* [Goal] Collect all lines containing the word "Take" from the data.

Scene script records:
+++

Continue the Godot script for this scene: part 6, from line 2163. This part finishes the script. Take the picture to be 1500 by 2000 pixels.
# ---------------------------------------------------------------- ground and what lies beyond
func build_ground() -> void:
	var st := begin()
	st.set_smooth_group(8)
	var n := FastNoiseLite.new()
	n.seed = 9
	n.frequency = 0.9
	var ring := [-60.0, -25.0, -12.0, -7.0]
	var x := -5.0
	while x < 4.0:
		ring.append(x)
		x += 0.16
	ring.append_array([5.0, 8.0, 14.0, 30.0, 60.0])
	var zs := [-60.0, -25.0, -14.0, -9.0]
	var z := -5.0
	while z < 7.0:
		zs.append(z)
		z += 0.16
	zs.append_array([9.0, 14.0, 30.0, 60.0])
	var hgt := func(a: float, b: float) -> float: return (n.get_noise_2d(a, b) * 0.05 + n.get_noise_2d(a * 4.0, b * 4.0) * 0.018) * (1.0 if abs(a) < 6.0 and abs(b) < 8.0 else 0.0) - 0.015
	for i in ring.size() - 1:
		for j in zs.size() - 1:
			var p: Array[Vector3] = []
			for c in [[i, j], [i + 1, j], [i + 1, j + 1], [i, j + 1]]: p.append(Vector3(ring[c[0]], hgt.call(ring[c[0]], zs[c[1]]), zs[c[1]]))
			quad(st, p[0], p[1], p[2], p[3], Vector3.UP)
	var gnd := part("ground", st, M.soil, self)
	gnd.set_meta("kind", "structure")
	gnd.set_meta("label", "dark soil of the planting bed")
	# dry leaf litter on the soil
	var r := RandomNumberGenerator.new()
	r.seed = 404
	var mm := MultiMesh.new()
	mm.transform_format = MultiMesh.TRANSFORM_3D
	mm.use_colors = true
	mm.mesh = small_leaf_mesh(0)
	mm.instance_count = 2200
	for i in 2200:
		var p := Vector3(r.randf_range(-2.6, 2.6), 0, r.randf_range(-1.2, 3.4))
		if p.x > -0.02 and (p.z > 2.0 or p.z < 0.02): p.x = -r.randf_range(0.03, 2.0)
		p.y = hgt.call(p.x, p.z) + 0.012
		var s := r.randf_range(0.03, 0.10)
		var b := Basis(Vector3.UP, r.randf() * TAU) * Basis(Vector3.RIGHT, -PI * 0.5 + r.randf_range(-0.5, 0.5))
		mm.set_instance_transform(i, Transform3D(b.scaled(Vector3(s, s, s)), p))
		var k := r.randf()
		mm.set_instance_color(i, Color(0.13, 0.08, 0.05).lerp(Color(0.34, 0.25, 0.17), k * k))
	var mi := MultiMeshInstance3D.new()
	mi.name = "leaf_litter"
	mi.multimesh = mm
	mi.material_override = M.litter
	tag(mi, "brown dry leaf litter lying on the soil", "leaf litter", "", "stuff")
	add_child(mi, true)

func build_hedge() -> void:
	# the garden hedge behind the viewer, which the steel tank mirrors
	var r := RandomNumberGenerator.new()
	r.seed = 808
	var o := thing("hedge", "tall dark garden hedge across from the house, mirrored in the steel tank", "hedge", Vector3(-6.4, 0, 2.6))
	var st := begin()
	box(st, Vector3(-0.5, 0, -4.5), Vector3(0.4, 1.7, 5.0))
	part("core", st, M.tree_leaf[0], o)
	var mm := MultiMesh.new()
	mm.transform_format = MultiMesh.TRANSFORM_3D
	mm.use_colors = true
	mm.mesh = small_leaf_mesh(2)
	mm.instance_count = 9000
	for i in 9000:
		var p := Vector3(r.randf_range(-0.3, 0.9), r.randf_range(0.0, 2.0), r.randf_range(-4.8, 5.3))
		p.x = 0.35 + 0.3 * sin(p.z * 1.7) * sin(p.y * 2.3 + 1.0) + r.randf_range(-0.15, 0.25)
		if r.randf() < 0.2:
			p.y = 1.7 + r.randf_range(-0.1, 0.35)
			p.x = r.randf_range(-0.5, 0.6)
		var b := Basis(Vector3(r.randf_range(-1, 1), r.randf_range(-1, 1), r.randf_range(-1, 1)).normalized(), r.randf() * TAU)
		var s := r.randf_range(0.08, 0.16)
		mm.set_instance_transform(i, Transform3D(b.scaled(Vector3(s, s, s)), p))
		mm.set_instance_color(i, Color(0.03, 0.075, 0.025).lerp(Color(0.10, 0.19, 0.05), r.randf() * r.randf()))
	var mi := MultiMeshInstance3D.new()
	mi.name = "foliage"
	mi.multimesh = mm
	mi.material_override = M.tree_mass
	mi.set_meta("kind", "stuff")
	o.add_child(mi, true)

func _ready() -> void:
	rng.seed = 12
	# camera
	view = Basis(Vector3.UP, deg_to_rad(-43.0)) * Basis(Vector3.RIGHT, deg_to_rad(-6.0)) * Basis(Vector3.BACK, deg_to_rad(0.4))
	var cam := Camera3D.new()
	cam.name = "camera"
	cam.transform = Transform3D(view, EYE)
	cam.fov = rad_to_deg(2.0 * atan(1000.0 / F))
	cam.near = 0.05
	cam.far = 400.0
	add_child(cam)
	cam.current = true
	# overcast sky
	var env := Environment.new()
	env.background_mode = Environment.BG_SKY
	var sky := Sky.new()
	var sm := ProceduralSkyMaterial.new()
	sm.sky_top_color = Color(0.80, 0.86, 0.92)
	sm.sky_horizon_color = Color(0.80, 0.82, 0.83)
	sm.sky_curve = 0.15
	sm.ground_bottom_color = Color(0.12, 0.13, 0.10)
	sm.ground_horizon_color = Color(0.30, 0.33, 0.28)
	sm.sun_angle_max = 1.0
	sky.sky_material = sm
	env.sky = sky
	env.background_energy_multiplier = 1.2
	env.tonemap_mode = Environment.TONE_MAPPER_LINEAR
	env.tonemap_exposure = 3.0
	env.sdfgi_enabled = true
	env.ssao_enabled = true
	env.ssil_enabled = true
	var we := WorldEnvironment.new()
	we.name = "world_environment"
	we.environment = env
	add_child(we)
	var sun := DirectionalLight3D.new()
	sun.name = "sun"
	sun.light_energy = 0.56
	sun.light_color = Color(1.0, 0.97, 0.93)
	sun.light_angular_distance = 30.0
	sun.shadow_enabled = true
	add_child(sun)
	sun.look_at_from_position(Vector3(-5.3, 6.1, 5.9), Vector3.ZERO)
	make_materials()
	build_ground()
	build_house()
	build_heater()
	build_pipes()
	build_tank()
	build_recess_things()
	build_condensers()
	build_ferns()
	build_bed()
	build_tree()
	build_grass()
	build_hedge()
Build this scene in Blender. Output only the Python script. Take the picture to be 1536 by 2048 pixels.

+++

* [The result]
Continue the Godot script for this scene: part 6, from line 2163. This part finishes the script. Take the picture to be 1500 by 2000 pixels.
Build this scene in Blender. Output only the Python script. Take the picture to be 1536 by 2048 pixels.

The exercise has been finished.